From the first line of the data below through the line holding "random.seed(7)", output each line exactly and leave the pictures out.

==== Recorded data ====

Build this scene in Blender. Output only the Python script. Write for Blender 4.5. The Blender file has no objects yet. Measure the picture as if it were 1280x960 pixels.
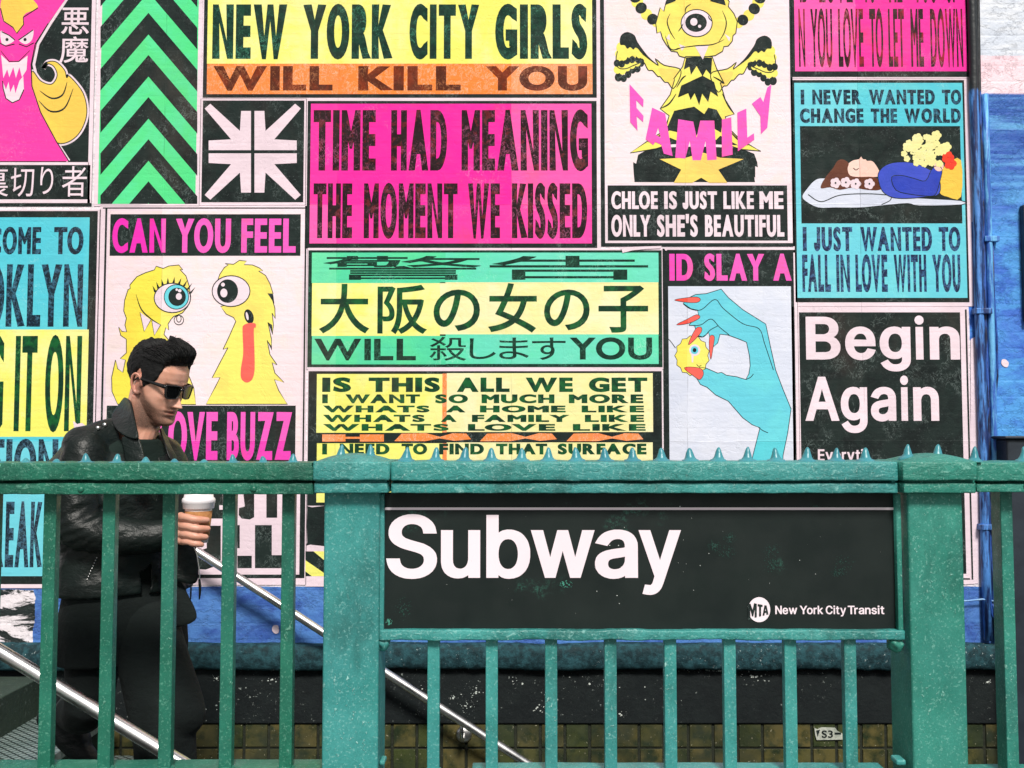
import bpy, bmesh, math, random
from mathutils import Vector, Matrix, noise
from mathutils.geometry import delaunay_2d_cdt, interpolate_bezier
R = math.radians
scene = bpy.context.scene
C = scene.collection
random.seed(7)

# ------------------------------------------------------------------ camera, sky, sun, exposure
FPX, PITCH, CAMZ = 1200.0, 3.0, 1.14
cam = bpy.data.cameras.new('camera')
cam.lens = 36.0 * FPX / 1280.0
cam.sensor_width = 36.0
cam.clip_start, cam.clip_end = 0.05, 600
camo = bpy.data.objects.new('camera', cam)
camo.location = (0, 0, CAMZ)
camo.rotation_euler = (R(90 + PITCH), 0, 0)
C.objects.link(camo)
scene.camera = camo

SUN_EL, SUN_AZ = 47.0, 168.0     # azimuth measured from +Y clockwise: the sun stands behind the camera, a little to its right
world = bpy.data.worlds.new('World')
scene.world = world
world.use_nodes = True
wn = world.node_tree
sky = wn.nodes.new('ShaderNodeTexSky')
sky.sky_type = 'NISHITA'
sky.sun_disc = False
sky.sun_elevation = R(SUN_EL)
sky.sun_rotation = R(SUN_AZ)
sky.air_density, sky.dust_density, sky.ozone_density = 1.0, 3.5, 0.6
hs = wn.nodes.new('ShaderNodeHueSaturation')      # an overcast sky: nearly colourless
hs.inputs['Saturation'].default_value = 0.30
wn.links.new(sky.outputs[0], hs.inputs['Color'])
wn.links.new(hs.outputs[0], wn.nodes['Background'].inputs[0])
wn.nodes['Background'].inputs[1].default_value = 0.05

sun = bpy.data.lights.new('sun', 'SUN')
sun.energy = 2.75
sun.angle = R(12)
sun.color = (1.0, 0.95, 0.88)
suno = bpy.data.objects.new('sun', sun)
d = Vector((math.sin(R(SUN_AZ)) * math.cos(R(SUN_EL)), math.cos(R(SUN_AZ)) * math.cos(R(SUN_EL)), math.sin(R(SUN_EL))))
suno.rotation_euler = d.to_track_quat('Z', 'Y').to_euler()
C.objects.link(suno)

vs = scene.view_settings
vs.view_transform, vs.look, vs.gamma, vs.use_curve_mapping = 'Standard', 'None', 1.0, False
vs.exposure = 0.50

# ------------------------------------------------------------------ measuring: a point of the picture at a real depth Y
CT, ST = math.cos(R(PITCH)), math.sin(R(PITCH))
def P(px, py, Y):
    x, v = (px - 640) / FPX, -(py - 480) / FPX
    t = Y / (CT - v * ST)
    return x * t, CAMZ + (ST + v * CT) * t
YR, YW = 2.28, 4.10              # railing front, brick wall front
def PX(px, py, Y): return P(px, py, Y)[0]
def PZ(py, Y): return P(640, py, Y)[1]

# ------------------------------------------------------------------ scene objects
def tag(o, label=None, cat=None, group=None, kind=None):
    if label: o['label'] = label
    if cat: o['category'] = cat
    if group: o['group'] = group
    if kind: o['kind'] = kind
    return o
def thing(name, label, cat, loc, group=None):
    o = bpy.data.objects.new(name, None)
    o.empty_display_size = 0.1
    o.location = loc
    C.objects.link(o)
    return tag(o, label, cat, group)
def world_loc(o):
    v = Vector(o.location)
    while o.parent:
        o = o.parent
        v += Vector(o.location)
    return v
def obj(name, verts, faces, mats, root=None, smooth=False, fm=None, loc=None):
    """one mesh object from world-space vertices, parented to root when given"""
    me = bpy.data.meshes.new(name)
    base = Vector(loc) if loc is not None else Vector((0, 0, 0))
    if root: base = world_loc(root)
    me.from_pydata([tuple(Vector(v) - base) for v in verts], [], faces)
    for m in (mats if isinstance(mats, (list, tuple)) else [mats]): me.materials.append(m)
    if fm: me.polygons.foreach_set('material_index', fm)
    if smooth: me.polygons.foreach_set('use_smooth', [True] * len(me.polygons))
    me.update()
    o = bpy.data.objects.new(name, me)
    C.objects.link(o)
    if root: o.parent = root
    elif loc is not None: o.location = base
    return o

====

Task response -
Build this scene in Blender. Output only the Python script. Write for Blender 4.5. The Blender file has no objects yet. Measure the picture as if it were 1280x960 pixels.
import bpy, bmesh, math, random
from mathutils import Vector, Matrix, noise
from mathutils.geometry import delaunay_2d_cdt, interpolate_bezier
R = math.radians
scene = bpy.context.scene
C = scene.collection
random.seed(7)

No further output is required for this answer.